The company is about to tap into another fruitful data set from people’s kitchens and workplaces: Its partner Keurig Green Mountain is launching a new cold drinks machine with similar data collection capabilities.

The new “Keurig Cold” machines, set to debut in 2015, will be able to make carbonated cold beverages, including many Coca-Cola products, and will share consumption data with Coca-Cola from consumers who opt in.

“We’ll know exactly — with the consumers’ permission, of course — what they’re drinking and when they drink it in their home,” Coke executive Deryck Van Rensburg told Businessweek. “Imagine what you can do with that.”

The Coca-Cola Co. is Keurig’s single largest shareholder, and the companies formed a joint venture in order to launch the product. Coke is hoping it will help inform its offerings on the new machines, and give a better sense of what products are resonating across the company.

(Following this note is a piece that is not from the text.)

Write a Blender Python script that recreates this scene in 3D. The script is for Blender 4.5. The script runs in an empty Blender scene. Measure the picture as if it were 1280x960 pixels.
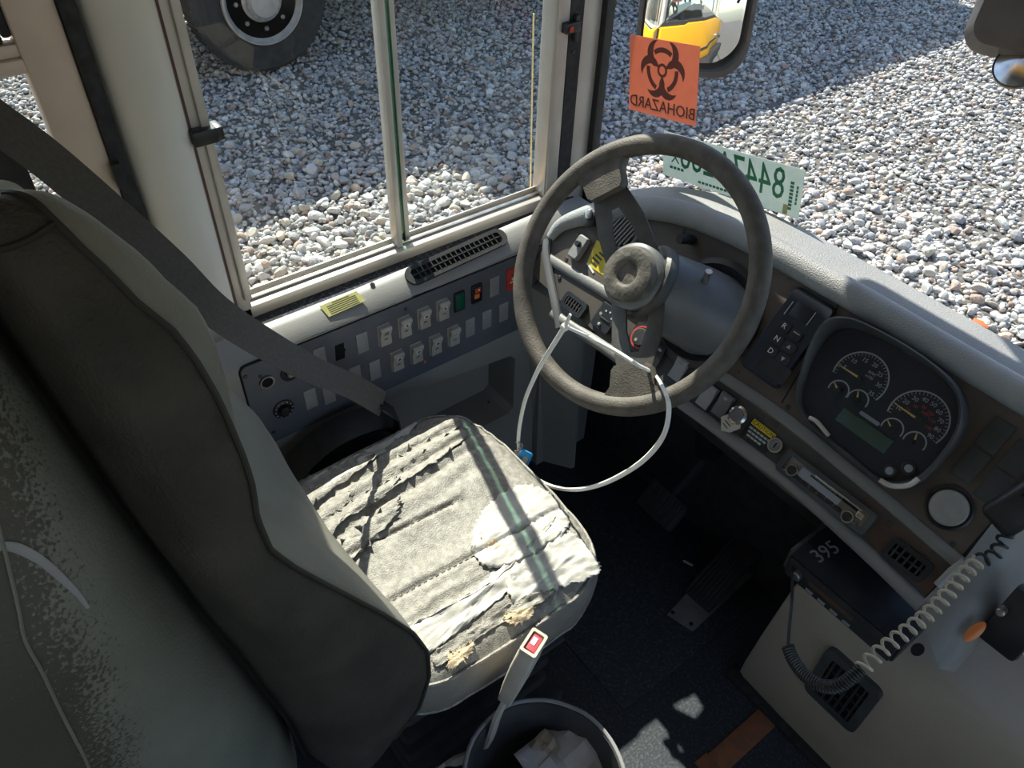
import bpy, bmesh, math, random
import numpy as np
from mathutils import Vector, Matrix, noise
C = bpy.context.scene
COL = C.collection
random.seed(4); rng = np.random.default_rng(4)
PI = math.pi
# ------------------------------------------------------------------ camera
FPX = 980.0
_N = Vector((-45, 1040, FPX)).normalized(); _Fd = Vector((1700, -850, FPX)).normalized()
_R = _N.cross(_Fd).normalized(); _Fd = _R.cross(_N).normalized()
CAM = Vector((0, 0, 1.6))
ax_x = Vector((_R[0], _Fd[0], -_N[0])); ax_y = -Vector((_R[1], _Fd[1], -_N[1])); ax_z = -Vector((_R[2], _Fd[2], -_N[2]))
cd = bpy.data.cameras.new('camera'); cam = bpy.data.objects.new('camera', cd); COL.objects.link(cam)
cd.sensor_width = 36; cd.lens = FPX / 1280 * 36; cd.clip_start = .02; cd.clip_end = 200
m = Matrix((ax_x, ax_y, ax_z)).transposed().to_4x4(); m.translation = CAM
cam.matrix_world = m
C.camera = cam
# ------------------------------------------------------------------ light
SUN_EL = math.radians(44)
SUN_H = Vector((-.96, .245, 0)).normalized()
sunv = SUN_H * math.cos(SUN_EL) + Vector((0, 0, math.sin(SUN_EL)))
w = bpy.data.worlds.new('sky'); C.world = w; w.use_nodes = True
nt = w.node_tree; bg = nt.nodes['Background']
sky = nt.nodes.new('ShaderNodeTexSky'); sky.sky_type = 'NISHITA'; sky.sun_disc = False
sky.sun_elevation = SUN_EL; sky.sun_rotation = math.atan2(SUN_H.x, SUN_H.y)
nt.links.new(sky.outputs[0], bg.inputs[0]); bg.inputs[1].default_value = .27
sl = bpy.data.lights.new('sun', 'SUN'); sl.energy = 12.0; sl.angle = math.radians(.53); sl.color = (1, .92, .80)
so = bpy.data.objects.new('sun', sl); COL.objects.link(so); so.rotation_euler = sunv.to_track_quat('Z', 'Y').to_euler()
C.view_settings.view_transform = 'Standard'; C.view_settings.look = 'None'; C.view_settings.gamma = 1
C.view_settings.exposure = 0.0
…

If the partnership pays off, it could help reverse Coke’s declining soda sales as consumers have shifted to healthier diets. As a result, the company has been buying smaller brands and reducing large portion sizes held over from the 1980s and ’90s.

Keurig, which already dominates the coffee pod market, will benefit from Coke’s brand and distributional might. The question is what more data on a declining product can do for demand. Sales of Sodastream, which makes a competing home soda product (albeit without the data component), has had trouble consistently growing sales.